March 7, 2017: After ten years at the helm of the Quinnipiac men’s basketball team, Quinnipiac Athletics announced that head coach Tom Moore has been fired, following his team’s first round exit in the Metro Atlantic Athletic Conference Tournament.
With one season left in his contract, Moore leaves Quinnipiac with a 162-150 overall record and four postseason appearances, as well as having reached the NEC or MAAC semifinals four times.
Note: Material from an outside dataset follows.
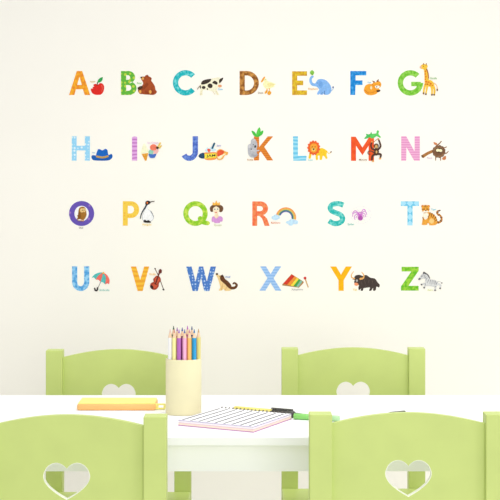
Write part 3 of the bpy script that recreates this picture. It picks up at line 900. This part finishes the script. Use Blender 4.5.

Rewind to March 8, 2007: A decade nearly to the day before, Joe DeSantis is relieved of his position as the Quinnipiac men’s basketball head coach after guiding the Bobcats through the transition from Division II to Division I and compiling an overall record of 118-188. In 2000, DeSantis was named Northeast Conference Coach of the Year after leading the Bobcats to an 18-10 record. He had spent 11 years at Quinnipiac.
DeSantis is replaced by Moore who had 13 years experience as an assistant coach at UConn under Jim Calhoun, becoming the seventh Calhoun assistant to become a head coach of his own program.
In 2007, Moore was already well known for his success as a recruiter and as Jim Calhoun’s right-hand man. He came in with big time credentials and a vision to put Quinnipiac on the map.
He had immediate success in Hamden. The Bobcats won the NEC regular season title in 2010, but lost a heartbreaker in the championship game to Robert Morris by two points.
Moore was making a significant impact both on and off the court. He made it a priority to seek out an academic advisor just for the team, emphasizing the importance of being a “student-athlete.”
Three years later, the basketball program switched from the NEC to the MAAC.
“The Bobcats of Quinnipiac bring a strong athletics tradition to the MAAC,” Dr. Eugene J. Cornacchia, President of Saint Peter’s University and the MAAC Council of Presidents, said in the 2013 press release as Quinnipiac joined the new conference.
“The University’s academic prowess is well known [and] they are a perfect fit for a conference like the MAAC which has always emphasized the ‘student’ portion of the term ‘student-athlete.'”
That February, it appeared that Quinnipiac could win its first MAAC Championship. Redshirt graduate student Umar Shannon, who had transferred to Quinnipiac from Saint Francis University earlier in the year, was a star for the Bobcats averaging 14.3 points per game.
The Bobcats’ worst fears were realized, however, when he suffered a knee injury playing Siena at home. The Bobcats lost by two, snapping a seven game winning streak in the final week of the regular season.
Without Shannon, the Bobcats managed to beat Niagara in the quarterfinals but lost to Manhattan in the 2014 MAAC semifinals.
“I still to this day think if we hadn’t lost Umar, we might have been in the championship game that night,” Moore said in his final game against Niagara.
Moore also faced problems the following year. Transfer Giovanni McLean was supposed to join Tom Moore’s squad at the start of the 2014-15 season, but was ruled ineligible by the NCAA due to transcript fraud.
Alongside a senior-heavy team, McLean perhaps would have given the Bobcats another chance at the MAAC title. Instead, the team lost to No. 11 seed Marist in the opening round of the conference playoffs.
Greg Amodio, Quinnipiac’s Athletic Director, was hired in 2015 primarily to enhance Quinnipiac’s success in the Metro Atlantic Athletic Conference. Upon hire, he told the New Haven Register that it was his goal to make the institution synonymous with the conference.
“When people think about the MAAC, we want the first thing for them to think about is Quinnipiac,” Amodio said.
In the last two years, Moore took a different approach in recruiting his players. When his last three recruiting classes struggled in conference play, he switched his focus to bringing in junior college players to shape a new identity for his team.
He relied heavily on junior college transfers Donovan Smith and Danny Harris in the 2015-16 season, two players who seemed to help the team adjust into the “tougher” MAAC. A 9-21 record kept Tom Moore once again from a conference trophy.
2016: Enter Peter Kiss and Mikey Dixon. The two freshmen standouts combined have won a total of 10 MAAC Rookie of the Week Awards.
Averaging 13.3 and 16.5 points per game respectively, the young players have added freshness to the program that matches the conference’s competition. By the time Kiss and Dixon are juniors or seniors, Quinnipiac could very well be at the top of the MAAC.
Tom Moore may have just been starting to turn things around.
Building a dominating team in a new conference takes time. Switching conferences four years ago, Moore has had roughly the same amount of experience in the MAAC as several other opponent’s coaches.
But were his problems a stark failure compared to his conference colleagues?
Canisius head coach Jim Baron (2012-2016), never made it to the MAAC Championship game in his time as head coach, nor have current coaches Kevin Baggett (Rider), Chris Casey (Niagara) or Mike Maker (Marist).
Quinnipiac is on an active search for a new head coach, on the precipice of a new era for the team. Even as some candidates may come from within the conference, the national search for a new coach is still to come.